If you already are in debt, you need to get out as quickly as possible.

Make a list of all your debts and list them from highest to lowest interest rates. After that, pay down the highest interest with any and all extra money you make. If you discipline yourself and keep repaying your debt just like this, in no time, you will be debt free.

5. Create a savings account

You need to have a savings account to keep your savings separate from your spending money. If you don’t, you’ll spend it instead of saving it.

Wherever you have a checking account they also offer savings accounts, and it’s good to have a savings account through them. Most banks will set up overdraft protection so that if you do overdraft, it will come out of your savings and not charge you any fees. They also usually allow for instant transfer from savings to checking. Both features can and are very useful.

But, if you don’t have control of your finances, if you will overspend because you know you have both of those features, then it may be best to get a savings account at a completely different bank and make it just a little inconvenient to get to that money. This will likely help you from overspending if that’s your habit to do.

6. Pay with cash whenever possible

If you truly cannot control your spending while using credit cards, my younger self was very guilty of this, then you really should consider switching to all cash.

Sooner or later, this habit will leave them with huge debts that might even get hard to pay. The best way to control oneself is by switching over from a credit card to a debit card or cash.

With this, you won’t end up getting debt-ridden and could also see how much money you are unnecessarily spending.

7. Get yourself a financial advisor

When you start earning money the first thing you want to do is spend it.

On that new electronic, game, clothing, or at a nice restaurant.

It can be really tempting, and honestly you should get something nice for yourself with your first paycheck.

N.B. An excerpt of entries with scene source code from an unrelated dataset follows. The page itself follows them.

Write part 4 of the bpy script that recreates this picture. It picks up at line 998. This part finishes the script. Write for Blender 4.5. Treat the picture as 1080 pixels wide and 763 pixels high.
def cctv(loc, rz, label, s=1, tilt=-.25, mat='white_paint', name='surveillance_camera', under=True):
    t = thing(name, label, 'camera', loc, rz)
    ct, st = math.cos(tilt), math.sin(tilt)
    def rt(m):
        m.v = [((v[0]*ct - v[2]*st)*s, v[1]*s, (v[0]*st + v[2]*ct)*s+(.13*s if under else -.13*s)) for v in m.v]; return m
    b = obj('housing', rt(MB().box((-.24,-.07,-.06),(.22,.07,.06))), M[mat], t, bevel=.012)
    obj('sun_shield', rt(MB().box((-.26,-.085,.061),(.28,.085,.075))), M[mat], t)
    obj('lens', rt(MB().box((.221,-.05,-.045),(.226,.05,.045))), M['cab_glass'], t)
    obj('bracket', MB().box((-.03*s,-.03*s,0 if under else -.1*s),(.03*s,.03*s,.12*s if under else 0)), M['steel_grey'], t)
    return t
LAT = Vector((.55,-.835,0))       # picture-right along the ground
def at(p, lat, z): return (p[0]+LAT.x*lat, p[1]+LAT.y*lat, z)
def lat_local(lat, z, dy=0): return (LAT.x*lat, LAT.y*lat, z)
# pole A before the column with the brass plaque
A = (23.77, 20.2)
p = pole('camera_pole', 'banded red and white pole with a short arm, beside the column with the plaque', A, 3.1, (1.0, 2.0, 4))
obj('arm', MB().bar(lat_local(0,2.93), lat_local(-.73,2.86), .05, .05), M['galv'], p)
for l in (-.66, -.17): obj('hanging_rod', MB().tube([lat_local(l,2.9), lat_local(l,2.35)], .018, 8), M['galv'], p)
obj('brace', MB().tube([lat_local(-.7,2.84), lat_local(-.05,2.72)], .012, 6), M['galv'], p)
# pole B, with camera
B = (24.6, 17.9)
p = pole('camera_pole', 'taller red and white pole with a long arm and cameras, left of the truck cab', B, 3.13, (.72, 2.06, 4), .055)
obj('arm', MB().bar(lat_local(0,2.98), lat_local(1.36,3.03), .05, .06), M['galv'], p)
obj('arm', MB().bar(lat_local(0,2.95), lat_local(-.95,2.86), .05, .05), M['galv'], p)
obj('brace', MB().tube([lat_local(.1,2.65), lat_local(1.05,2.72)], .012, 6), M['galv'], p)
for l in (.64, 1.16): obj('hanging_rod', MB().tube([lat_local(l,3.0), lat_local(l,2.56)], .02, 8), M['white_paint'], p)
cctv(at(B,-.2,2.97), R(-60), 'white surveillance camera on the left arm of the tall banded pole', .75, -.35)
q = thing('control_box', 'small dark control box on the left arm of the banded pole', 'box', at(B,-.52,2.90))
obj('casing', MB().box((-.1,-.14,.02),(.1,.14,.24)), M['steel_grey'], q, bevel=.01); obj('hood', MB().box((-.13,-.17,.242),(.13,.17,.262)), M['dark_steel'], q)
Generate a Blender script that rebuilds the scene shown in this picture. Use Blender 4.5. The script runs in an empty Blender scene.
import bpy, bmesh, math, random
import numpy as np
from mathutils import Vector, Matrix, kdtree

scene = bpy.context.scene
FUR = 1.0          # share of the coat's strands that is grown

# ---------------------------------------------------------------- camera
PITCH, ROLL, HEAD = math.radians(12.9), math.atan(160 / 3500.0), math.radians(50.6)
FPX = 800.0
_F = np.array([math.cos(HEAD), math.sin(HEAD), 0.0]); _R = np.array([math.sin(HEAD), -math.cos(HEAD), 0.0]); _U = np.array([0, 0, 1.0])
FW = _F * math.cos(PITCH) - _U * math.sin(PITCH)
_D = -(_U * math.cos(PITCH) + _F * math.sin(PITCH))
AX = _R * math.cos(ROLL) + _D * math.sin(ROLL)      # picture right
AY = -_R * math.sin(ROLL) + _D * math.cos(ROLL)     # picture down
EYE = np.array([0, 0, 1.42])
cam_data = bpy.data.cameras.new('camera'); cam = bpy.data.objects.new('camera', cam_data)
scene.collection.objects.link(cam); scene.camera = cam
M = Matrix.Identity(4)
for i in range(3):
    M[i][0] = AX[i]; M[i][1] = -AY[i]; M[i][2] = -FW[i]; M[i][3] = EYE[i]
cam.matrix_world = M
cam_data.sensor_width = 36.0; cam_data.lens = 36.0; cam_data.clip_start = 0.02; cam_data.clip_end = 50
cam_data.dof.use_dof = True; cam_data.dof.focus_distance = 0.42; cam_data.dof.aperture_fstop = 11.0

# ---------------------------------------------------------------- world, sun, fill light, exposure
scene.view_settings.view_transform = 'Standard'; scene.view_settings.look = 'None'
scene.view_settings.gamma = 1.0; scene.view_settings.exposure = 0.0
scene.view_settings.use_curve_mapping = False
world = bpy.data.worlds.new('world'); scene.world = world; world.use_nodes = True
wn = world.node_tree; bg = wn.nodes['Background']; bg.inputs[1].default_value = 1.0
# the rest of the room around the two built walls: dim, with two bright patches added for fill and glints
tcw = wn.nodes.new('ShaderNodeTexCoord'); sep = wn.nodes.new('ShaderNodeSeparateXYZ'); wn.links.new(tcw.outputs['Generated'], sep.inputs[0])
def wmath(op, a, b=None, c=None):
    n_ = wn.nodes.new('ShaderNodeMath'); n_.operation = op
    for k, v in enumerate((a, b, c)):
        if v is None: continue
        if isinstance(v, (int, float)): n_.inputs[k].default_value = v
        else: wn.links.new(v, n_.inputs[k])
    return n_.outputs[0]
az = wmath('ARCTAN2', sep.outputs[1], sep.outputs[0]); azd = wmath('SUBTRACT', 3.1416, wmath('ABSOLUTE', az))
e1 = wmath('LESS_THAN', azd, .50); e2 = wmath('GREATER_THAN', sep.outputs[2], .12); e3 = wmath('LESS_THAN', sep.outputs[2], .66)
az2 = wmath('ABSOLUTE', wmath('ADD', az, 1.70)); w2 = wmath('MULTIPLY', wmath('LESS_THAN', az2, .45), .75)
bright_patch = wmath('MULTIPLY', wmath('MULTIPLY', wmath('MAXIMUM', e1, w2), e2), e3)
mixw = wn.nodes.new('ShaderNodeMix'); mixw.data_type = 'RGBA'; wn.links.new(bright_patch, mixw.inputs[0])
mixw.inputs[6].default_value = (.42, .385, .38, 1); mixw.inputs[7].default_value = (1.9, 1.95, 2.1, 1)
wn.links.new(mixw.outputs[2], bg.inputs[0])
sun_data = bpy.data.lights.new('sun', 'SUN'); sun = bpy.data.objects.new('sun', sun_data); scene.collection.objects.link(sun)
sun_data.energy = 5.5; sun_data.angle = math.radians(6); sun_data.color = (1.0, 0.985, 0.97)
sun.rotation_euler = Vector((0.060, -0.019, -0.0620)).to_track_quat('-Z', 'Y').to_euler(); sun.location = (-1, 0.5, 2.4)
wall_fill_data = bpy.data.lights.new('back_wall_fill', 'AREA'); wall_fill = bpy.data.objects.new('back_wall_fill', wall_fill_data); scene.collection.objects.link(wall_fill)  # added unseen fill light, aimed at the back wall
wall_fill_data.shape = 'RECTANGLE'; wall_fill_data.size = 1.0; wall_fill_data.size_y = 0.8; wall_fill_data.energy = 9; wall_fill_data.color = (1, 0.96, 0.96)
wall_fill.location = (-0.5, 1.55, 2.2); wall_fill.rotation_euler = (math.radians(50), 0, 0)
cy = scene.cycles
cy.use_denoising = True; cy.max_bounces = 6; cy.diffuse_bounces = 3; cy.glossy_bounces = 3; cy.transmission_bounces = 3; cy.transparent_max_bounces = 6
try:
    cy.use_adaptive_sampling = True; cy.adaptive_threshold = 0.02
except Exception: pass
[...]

But you should also look into getting a financial advisor. They are not just for rich people; they will help you become rich if you follow their advice. They’ll help you plan out all your investment and savings plan in an organized manner.

There is only one downside of getting a financial advisor, they do have fees, but you’ll find paying for quality is never a bad investment.

8. Take care of your health

“Health is wealth.”

When you start working, you can feel like you have to “pay your dues” or “prove your worth”, and often times that comes at the expense of your health.

With all the pressure of work and creating stability in one’s life, youngsters sometimes just forget to keep a check on their health. No amount of money will make you healthy without you putting in time and energy to get there. You can buy a gym membership, hire a personal trainer, and even a personal chef, but unless you put in the work it means nothing. Not only that, but in the long run you’ll end up working less and likely making less because you have to take time off to recover from bad health.

Apart from daily exercising and eating well, there is one more thing that can help you in ensuring a healthy future: Health Insurance.

Health Insurance is a way of safeguarding your health by covering all the expensive costs that come in case you fall severely sick and need to go undergo treatment. This is one of the best pieces of financial advice for young adults who want to live without hindering their finances.

Conclusion

The above-mentioned personal finance tips for young adults are crucial for those who want to save and invest to secure their safe future. The way you manage your money today will ensure you are leading a stress-free life tomorrow.

So, spend your money, enjoy life. But do so smartly and in no time you’ll be enjoying financial freedom.